If there is one trope that keeps coming up in higher education, it’s how student loans are evil because they discriminate against young people from low-income backgrounds, who – it is alleged – are debt-averse.
The problem with this trope is two-fold: the first is that empirical evidence proving that debt aversion is concentrated among the poor, or even that it exists in the first place, is remarkably thin (though, in fairness, it’s a difficult phenomenon to prove). The second is that there’s no necessary link between debt-aversion and PSE attainment. Debt-averse students might simply make ends meet by working more and being more frugal.
However, in the last year or so there have been two excellent studies – one published by HEQCO and the other by the World Bank – which have improved our understanding of the phenomenon enormously (hat tip to Anne Motte). Read them both: they’re the best student aid papers you’ll see all year.

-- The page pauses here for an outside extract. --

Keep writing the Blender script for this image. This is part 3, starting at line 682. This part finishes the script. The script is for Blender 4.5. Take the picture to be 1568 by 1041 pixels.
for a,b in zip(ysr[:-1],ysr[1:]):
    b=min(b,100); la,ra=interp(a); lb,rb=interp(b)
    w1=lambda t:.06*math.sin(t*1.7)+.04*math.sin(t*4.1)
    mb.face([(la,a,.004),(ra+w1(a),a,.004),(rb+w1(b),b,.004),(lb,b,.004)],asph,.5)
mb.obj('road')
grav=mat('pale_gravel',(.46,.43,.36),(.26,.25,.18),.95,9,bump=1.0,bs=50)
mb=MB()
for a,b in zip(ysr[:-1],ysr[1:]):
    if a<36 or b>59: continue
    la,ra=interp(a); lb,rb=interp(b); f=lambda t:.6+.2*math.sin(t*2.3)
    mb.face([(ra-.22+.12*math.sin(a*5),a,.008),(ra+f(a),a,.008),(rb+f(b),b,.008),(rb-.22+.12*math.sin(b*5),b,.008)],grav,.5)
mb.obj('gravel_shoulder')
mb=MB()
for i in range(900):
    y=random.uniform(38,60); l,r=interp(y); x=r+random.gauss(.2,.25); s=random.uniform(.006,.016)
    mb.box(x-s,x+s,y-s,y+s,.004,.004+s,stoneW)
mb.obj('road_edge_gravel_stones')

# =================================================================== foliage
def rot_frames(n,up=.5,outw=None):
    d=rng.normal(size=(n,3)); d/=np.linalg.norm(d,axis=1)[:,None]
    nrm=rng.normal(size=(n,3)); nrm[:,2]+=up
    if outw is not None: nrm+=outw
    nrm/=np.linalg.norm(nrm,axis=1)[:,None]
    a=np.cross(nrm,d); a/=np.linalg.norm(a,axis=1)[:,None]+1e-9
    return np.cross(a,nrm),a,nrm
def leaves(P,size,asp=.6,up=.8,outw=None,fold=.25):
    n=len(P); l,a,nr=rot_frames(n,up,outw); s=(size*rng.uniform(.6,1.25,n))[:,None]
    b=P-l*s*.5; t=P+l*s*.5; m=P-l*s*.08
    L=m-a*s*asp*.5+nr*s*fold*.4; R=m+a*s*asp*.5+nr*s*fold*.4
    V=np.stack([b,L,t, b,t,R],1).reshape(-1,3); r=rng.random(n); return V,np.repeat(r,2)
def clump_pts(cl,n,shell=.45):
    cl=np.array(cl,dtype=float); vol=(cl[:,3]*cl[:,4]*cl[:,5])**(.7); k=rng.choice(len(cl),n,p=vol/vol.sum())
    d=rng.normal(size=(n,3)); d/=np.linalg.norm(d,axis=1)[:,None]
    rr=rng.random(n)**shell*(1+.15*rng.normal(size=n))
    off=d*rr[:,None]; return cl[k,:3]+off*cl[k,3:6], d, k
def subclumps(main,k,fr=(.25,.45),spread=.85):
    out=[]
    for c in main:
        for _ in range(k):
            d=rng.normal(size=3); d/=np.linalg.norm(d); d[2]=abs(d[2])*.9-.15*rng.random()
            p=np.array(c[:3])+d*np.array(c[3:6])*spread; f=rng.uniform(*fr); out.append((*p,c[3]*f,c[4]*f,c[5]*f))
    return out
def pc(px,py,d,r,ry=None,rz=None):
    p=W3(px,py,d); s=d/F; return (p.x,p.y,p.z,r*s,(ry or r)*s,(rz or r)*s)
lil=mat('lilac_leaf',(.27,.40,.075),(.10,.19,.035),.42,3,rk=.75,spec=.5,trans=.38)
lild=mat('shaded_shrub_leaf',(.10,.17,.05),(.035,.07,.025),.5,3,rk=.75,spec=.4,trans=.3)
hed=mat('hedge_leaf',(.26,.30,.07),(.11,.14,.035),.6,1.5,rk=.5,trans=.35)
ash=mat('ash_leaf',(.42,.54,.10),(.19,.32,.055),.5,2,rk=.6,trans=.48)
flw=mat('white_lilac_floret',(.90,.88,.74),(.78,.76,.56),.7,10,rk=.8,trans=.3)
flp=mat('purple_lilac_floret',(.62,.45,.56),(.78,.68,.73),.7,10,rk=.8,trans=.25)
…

Both use ingenious research methods to examine the question of debt aversion. The HEQCO paper measured debt aversion by offering students both a grant and a grant plus a small loan and measuring difference in take-up rates. The World Bank paper offered identical offers for student loans to two randomized groups of students, except that in one group the offer was described as a loan and in the other it was described as a “Human Capital Contract.”
Both studies came to similar conclusions: debt aversion can be demonstrated, but the effect is relatively small. The HEQCO survey showed students were slightly less likely to accept a grant for education if a loan offer was attached as well; the World Bank survey found an 8% improvement in the take-up rate if the loan offer was framed as a human capital contract.
Good news for the trope-promoters? Yes and no. While the HEQCO study found that debt aversion exists, they found no evidence that it was related to family income (the World Bank paper didn’t take up the question). And there remains no evidence that the presence of debt aversion negatively affects participation. Though we used a fairly crude measure, Sean Junor and I showed seven years ago in the Price of Knowledge 2004 (see page 107) that youth who reported extreme education debt aversion were slightly more likely to attend PSE than those who did not.
Verdict: debt aversion exists, but it is still a pretty weak argument against student loans.